Pig Island by Mo Hayder
They say everyone has one good novel in them. Well perhaps Mo Hayder had two. Birdman, and in particular, The Treatment, were both excellent edge-of-the-seat noirish crime thrillers which brought a welcome new voice to the crowded, but rarely exceptional genre. With Toyko, it seemed Ms Hayder was intent on avoiding the pitfalls of many other authors : churning out endless novels based on overfamiliar detectives which are the equivalent of police soap operas : comfy but unchallenging. Tokyo was a departure, but kept one foot far enough in the thriller camp to satisfy the thrill-hungry among us, while offering a deeper literary experience at the same time.
I had high hopes for Pig Island and was delighted to see her publishers finally getting behind Mo with some advertising muscle. I was titillated by the 'Wicker Man-esque' possibilities of the plot. Unfortunately, this book is an utter disappointment. The characters are generic and unengaging, the plot plods and none of the scarce, but potentially dramatic revelations are used to good effect. Only sheer stubborness drove me to finish the damn thing, and when I did, I was neither surprised by, nor cared about, the supposedly shocking ending. which felt as if it had been written to meet a deadline rather than any kind of literary criteria.
It's a crying shame that this will be the first, and most likely last, Mo Hayder novel that many people will read. I guess my disappoint comes from knowing how far the author has fallen : had Pig Island not had her name on the cover, I never would have guessed that this was the work of a writer I had previously been so delighted by.
I've lent it to Tony who is half way through it and starting to share my disappointment. Pandora, I know you liked the others too so you can have it next if you want!

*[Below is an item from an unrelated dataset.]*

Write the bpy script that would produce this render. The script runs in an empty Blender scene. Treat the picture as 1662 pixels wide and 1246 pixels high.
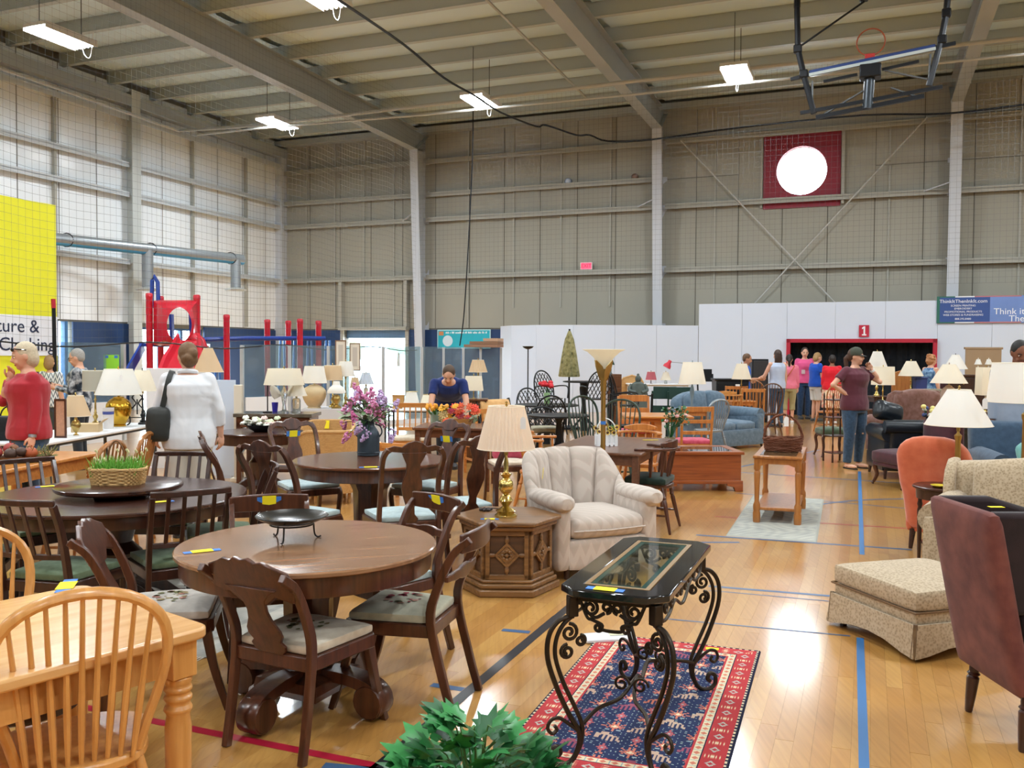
import bpy, math, random
import numpy as np
from mathutils import Vector as V, Matrix as M
from math import pi, sin, cos, sqrt, atan2, radians
random.seed(7)
S = bpy.context.scene; COL = S.collection

# ---------------------------------------------------------------- camera
CH = 1.62; F = 1460.0
PIT = math.atan(48 / F); ROL = radians(.31)
_f = V((0, cos(PIT), -sin(PIT))); _r0 = V((1, 0, 0)); _u0 = V((0, sin(PIT), cos(PIT)))
_r = _r0 * cos(ROL) + _u0 * sin(ROL); _u = _u0 * cos(ROL) - _r0 * sin(ROL)
cam = bpy.data.objects.new('camera', bpy.data.cameras.new('camera')); COL.objects.link(cam)
cam.matrix_world = M(((_r.x, _u.x, -_f.x, 0), (_r.y, _u.y, -_f.y, 0), (_r.z, _u.z, -_f.z, CH), (0, 0, 0, 1)))
cam.data.sensor_width = 36; cam.data.lens = 36 * F / 1662; cam.data.clip_start = .05; cam.data.clip_end = 300
S.camera = cam

def ray(px, py): return _f * F + _r * (px - 831) - _u * (py - 623)
def G(px, py, z=0.):                      # where a sight line meets the level z
    d = ray(px, py); t = (z - CH) / d.z
    return V((d.x * t, d.y * t, z))
def D(px, py, y):                         # point on a sight line at distance y
    d = ray(px, py); t = y / d.y
    return V((d.x * t, y, CH + d.z * t))
def X(px, y): return D(px, 575, y).x
def Z(py, y, px=831): return D(px, py, y).z

# ---------------------------------------------------------------- colour, world, exposure
def lin(h):
    h = h.lstrip('#'); o = []
    for i in (0, 2, 4):
        c = int(h[i:i + 2], 16) / 255
        o.append(c / 12.92 if c <= .04045 else ((c + .055) / 1.055) ** 2.4)
    return (*o, 1)
S.view_settings.view_transform = 'Standard'; S.view_settings.look = 'None'
S.view_settings.gamma = 1; S.view_settings.use_curve_mapping = False
S.view_settings.exposure = 0.03
W = bpy.data.worlds.new('world'); S.world = W; W.use_nodes = True
_n = W.node_tree.nodes; _n['Background'].inputs[0].default_value = (.86, .94, 1, 1); _n['Background'].inputs[1].default_value = 22.0
S.cycles.max_bounces = 8; S.cycles.diffuse_bounces = 4; S.cycles.glossy_bounces = 3; S.cycles.transmission_bounces = 6
S.cycles.transparent_max_bounces = 12; S.cycles.sample_clamp_indirect = 6; S.cycles.caustics_reflective = False; S.cycles.caustics_refractive = False
LAMP_W = 228.0      # watts of one high-bay fixture

# ---------------------------------------------------------------- materials
MT = {}
def _pr(name):
    m = bpy.data.materials.new(name); m.use_nodes = True
    return m, m.node_tree.nodes, m.node_tree.links, m.node_tree.nodes['Principled BSDF']
def plain(name, col, rough=.6, metal=0, spec=.5, emit=None, es=0, coat=0, trans=0, alpha=1, var=.0, sc=30, bump=0, bsc=200, ior=1.45):
    if name in MT: return MT[name]
    m, n, l, p = _pr(name)
    c = lin(col) if isinstance(col, str) else (*col, 1)[:4]
    p.inputs['Base Color'].default_value = c; p.inputs['Roughness'].default_value = rough; p.inputs['Metallic'].default_value = metal
    p.inputs['Specular IOR Level'].default_value = spec; p.inputs['Coat Weight'].default_value = coat; p.inputs['IOR'].default_value = ior
    p.inputs['Transmission Weight'].default_value = trans; p.inputs['Alpha'].default_value = alpha
    if emit: p.inputs['Emission Color'].default_value = lin(emit); p.inputs['Emission Strength'].default_value = es
    if var or bump:
        tc = n.new('ShaderNodeTexCoord'); nz = n.new('ShaderNodeTexNoise'); nz.inputs['Scale'].default_value = sc; nz.inputs['Detail'].default_value = 4
        l.new(tc.outputs['Object'], nz.inputs['Vector'])
        if var:
            mx = n.new('ShaderNodeMix'); mx.data_type = 'RGBA'
            mx.inputs[6].default_value = tuple(max(0, x * (1 - var)) for x in c[:3]) + (1,); mx.inputs[7].default_value = tuple(min(1, x * (1 + var)) for x in c[:3]) + (1,)
            l.new(nz.outputs['Fac'], mx.inputs[0]); l.new(mx.outputs[2], p.inputs['Base Color'])
        if bump:
            n2 = n.new('ShaderNodeTexNoise'); n2.inputs['Scale'].default_value = bsc; l.new(tc.outputs['Object'], n2.inputs['Vector'])
            b = n.new('ShaderNodeBump'); b.inputs['Strength'].default_value = bump; b.inputs['Distance'].default_value = .004
            l.new(n2.outputs['Fac'], b.inputs['Height']); l.new(b.outputs['Normal'], p.inputs['Normal'])
    MT[name] = m; return m
def wood(name, c1, c2, rough=.35, axis='X', sc=1.0, coat=.25):
    if name in MT: return MT[name]
    m, n, l, p = _pr(name)
    tc = n.new('ShaderNodeTexCoord'); mp = n.new('ShaderNodeMapping'); nz = n.new('ShaderNodeTexNoise'); cr = n.new('ShaderNodeValToRGB')
    s = {'X': (1.6, 22, 22), 'Y': (22, 1.6, 22), 'Z': (22, 22, 1.6)}[axis]
    mp.inputs['Scale'].default_value = [q * sc for q in s]; nz.inputs['Scale'].default_value = 1.6; nz.inputs['Detail'].default_value = 5; nz.inputs['Distortion'].default_value = .6
    l.new(tc.outputs['Object'], mp.inputs[0]); l.new(mp.outputs[0], nz.inputs['Vector']); l.new(nz.outputs['Fac'], cr.inputs[0])
    cr.color_ramp.elements[0].position = .3; cr.color_ramp.elements[1].position = .72
    cr.color_ramp.elements[0].color = lin(c1); cr.color_ramp.elements[1].color = lin(c2)
    l.new(cr.outputs[0], p.inputs['Base Color']); p.inputs['Roughness'].default_value = rough
    p.inputs['Coat Weight'].default_value = coat; p.inputs['Coat Roughness'].default_value = .15
    MT[name] = m; return m
def fabric(name, c1, c2=None, sc=60, rough=.9, kind='noise', c3=None, sheen=.2, bump=.25, wr=0):
    if name in MT: return MT[name]
    m, n, l, p = _pr(name)
    tc = n.new('ShaderNodeTexCoord'); c2 = c2 or c1
    if kind == 'noise':
        t = n.new('ShaderNodeTexNoise'); t.inputs['Scale'].default_value = sc; t.inputs['Detail'].default_value = 3; o = t.outputs['Fac']
    elif kind == 'vor':
        t = n.new('ShaderNodeTexVoronoi'); t.inputs['Scale'].default_value = sc; o = t.outputs['Distance']
    elif kind == 'zig':
        sx = n.new('ShaderNodeSeparateXYZ'); l.new(tc.outputs['Object'], sx.inputs[0])
        ad = n.new('ShaderNodeMath'); ad.operation = 'ADD'; l.new(sx.outputs[0], ad.inputs[0]); l.new(sx.outputs[1], ad.inputs[1])
        pp = n.new('ShaderNodeMath'); pp.operation = 'PINGPONG'; l.new(ad.outputs[0], pp.inputs[0]); pp.inputs[1].default_value = .045
        m2 = n.new('ShaderNodeMath'); m2.operation = 'MULTIPLY_ADD'; l.new(pp.outputs[0], m2.inputs[0]); m2.inputs[1].default_value = 2.2; l.new(sx.outputs[2], m2.inputs[2])
        m3 = n.new('ShaderNodeMath'); m3.operation = 'MULTIPLY'; l.new(m2.outputs[0], m3.inputs[0]); m3.inputs[1].default_value = sc
        t = n.new('ShaderNodeMath'); t.operation = 'SINE'; l.new(m3.outputs[0], t.inputs[0])
        m4 = n.new('ShaderNodeMath'); m4.operation = 'MULTIPLY_ADD'; l.new(t.outputs[0], m4.inputs[0]); m4.inputs[1].default_value = .5; m4.inputs[2].default_value = .5; o = m4.outputs[0]
    if kind in ('noise', 'vor'): l.new(tc.outputs['Object'], t.inputs['Vector'])
    cr = n.new('ShaderNodeValToRGB'); l.new(o, cr.inputs[0]); e = cr.color_ramp.elements
    e[0].position = .3 if kind == 'noise' else .05; e[1].position = .7; e[0].color = lin(c1); e[1].color = lin(c2)
    if c3: q = e.new(.4); q.color = lin(c3)
    l.new(cr.outputs[0], p.inputs['Base Color']); p.inputs['Roughness'].default_value = rough; p.inputs['Sheen Weight'].default_value = sheen
    p.inputs['Specular IOR Level'].default_value = .2
    if bump:
        n2 = n.new('ShaderNodeTexNoise'); n2.inputs['Scale'].default_value = 350; l.new(tc.outputs['Object'], n2.inputs['Vector'])
        b = n.new('ShaderNodeBump'); b.inputs['Strength'].default_value = bump; b.inputs['Distance'].default_value = .003
        l.new(n2.outputs['Fac'], b.inputs['Height']); l.new(b.outputs['Normal'], p.inputs['Normal'])
    if wr:
        n3 = n.new('ShaderNodeTexNoise'); n3.inputs['Scale'].default_value = 4.5; n3.inputs['Detail'].default_value = 1.5; n3.inputs['Distortion'].default_value = .7; l.new(tc.outputs['Object'], n3.inputs['Vector'])
        b3 = n.new('ShaderNodeBump'); b3.inputs['Strength'].default_value = wr; b3.inputs['Distance'].default_value = .05; l.new(n3.outputs['Fac'], b3.inputs['Height']); l.new(b3.outputs['Normal'], p.inputs['Normal'])
    MT[name] = m; return m
def shade_mat(name, col):
    if name in MT: return MT[name]
    m, n, l, p = _pr(name); c = lin(col)
    p.inputs['Base Color'].default_value = c; p.inputs['Roughness'].default_value = .85; p.inputs['Specular IOR Level'].default_value = .2
    tr = n.new('ShaderNodeBsdfTranslucent'); tr.inputs[0].default_value = c; mx = n.new('ShaderNodeMixShader'); mx.inputs[0].default_value = .5
    l.new(p.outputs[0], mx.inputs[1]); l.new(tr.outputs[0], mx.inputs[2]); l.new(mx.outputs[0], n['Material Output'].inputs[0])
    MT[name] = m; return m
def glass_mat(name, tint='ffffff', refl=.08, rough=.02, film=0):
    """thin pane: mostly clear, a little mirror"""
    if name in MT: return MT[name]
    m, n, l, p = _pr(name)
    t = n.new('ShaderNodeBsdfTransparent'); t.inputs[0].default_value = lin(tint); g = n.new('ShaderNodeBsdfGlossy'); g.inputs['Roughness'].default_value = rough
    lw = n.new('ShaderNodeLayerWeight'); lw.inputs[0].default_value = .5; fr = n.new('ShaderNodeMath'); fr.operation = 'POWER'; fr.inputs[1].default_value = 5; l.new(lw.outputs['Facing'], fr.inputs[0])
    ad = n.new('ShaderNodeMath'); ad.operation = 'ADD'; ad.inputs[1].default_value = refl; l.new(fr.outputs[0], ad.inputs[0]); mx = n.new('ShaderNodeMixShader'); l.new(ad.outputs[0], mx.inputs[0]); l.new(t.outputs[0], mx.inputs[1]); l.new(g.outputs[0], mx.inputs[2])
    if film:
        df = n.new('ShaderNodeBsdfDiffuse'); df.inputs[0].default_value = (.6, .75, .85, 1); m2 = n.new('ShaderNodeMixShader'); m2.inputs[0].default_value = film; l.new(mx.outputs[0], m2.inputs[1]); l.new(df.outputs[0], m2.inputs[2]); mx = m2
    l.new(mx.outputs[0], n['Material Output'].inputs[0]); MT[name] = m; return m
def vcol(name, rough=.9, attr='Col'):
    if name in MT: return MT[name]
    m, n, l, p = _pr(name); a = n.new('ShaderNodeVertexColor'); a.layer_name = attr; l.new(a.outputs[0], p.inputs['Base Color'])
    p.inputs['Roughness'].default_value = rough; p.inputs['Specular IOR Level'].default_value = .2; MT[name] = m; return m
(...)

Pig Island is total swill. Well, not quite, but I could not resist the temptation for a pun. Anyway, it reads like a Prime Suspect script at best, with cringemaking pop culture references scattered with scant regard for placement (McFly badge? Avril Lavigne shirt? Massice Attack CD?) and annoying supposedly tantasising asides to the audience of the horror to come.
A real shame as "Birdman" in particular was great - a rollicking, hectic, queasy South London crime novel of the highest order - like Derek Raymond with an eye on the Hollywood film rights.
This reads like it was written on autopilot.